The problem
Begin at the first line and end at the line containing "random.seed(7)". Extract exactly those lines.

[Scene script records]
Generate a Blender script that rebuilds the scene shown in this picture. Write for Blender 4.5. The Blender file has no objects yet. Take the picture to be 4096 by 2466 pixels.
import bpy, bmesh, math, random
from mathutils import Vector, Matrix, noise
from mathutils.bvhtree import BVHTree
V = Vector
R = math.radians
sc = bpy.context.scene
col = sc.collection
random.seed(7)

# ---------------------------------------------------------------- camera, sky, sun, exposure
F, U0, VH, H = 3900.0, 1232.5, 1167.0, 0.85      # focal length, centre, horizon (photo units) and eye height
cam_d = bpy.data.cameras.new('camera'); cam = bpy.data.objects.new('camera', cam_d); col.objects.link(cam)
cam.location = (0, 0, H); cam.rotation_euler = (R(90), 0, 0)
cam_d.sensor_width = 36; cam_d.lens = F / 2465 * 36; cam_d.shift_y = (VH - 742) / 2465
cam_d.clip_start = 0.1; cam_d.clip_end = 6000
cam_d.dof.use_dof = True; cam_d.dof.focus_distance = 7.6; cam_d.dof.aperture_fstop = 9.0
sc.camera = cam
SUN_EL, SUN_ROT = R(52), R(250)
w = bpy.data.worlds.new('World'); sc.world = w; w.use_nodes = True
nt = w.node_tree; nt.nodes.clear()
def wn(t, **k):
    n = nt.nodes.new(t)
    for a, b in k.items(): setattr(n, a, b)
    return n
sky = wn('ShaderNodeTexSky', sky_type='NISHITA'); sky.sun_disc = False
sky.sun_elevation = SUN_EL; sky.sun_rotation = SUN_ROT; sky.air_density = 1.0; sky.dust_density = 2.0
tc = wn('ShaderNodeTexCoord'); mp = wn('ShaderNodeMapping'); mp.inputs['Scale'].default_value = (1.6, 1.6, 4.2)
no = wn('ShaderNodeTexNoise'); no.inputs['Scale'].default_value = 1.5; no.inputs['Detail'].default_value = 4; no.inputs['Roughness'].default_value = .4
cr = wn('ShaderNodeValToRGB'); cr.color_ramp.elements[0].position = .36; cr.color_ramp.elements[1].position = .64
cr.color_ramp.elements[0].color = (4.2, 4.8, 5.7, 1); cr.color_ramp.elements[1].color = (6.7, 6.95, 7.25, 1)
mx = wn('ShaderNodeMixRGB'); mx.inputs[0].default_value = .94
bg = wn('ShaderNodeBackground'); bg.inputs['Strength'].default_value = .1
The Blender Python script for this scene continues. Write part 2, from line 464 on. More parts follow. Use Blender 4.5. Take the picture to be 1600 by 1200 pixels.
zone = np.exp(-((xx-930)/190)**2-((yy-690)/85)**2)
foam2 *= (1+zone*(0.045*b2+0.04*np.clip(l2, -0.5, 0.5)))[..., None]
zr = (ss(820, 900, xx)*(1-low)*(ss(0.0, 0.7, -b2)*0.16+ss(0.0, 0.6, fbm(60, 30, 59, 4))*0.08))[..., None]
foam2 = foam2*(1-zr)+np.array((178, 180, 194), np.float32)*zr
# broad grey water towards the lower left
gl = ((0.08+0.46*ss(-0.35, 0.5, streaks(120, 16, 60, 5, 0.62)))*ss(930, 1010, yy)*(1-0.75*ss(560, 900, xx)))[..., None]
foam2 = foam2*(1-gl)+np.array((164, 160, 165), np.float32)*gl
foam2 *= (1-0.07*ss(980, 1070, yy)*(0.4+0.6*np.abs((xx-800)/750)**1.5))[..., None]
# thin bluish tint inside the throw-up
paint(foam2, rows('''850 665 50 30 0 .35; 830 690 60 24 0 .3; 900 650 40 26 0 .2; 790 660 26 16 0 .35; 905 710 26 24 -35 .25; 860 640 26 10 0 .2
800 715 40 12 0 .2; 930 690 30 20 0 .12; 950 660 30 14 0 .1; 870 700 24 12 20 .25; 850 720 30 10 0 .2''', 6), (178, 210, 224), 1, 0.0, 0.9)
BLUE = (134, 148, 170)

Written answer
Generate a Blender script that rebuilds the scene shown in this picture. Write for Blender 4.5. The Blender file has no objects yet. Take the picture to be 4096 by 2466 pixels.
import bpy, bmesh, math, random
from mathutils import Vector, Matrix, noise
from mathutils.bvhtree import BVHTree
V = Vector
R = math.radians
sc = bpy.context.scene
col = sc.collection
random.seed(7)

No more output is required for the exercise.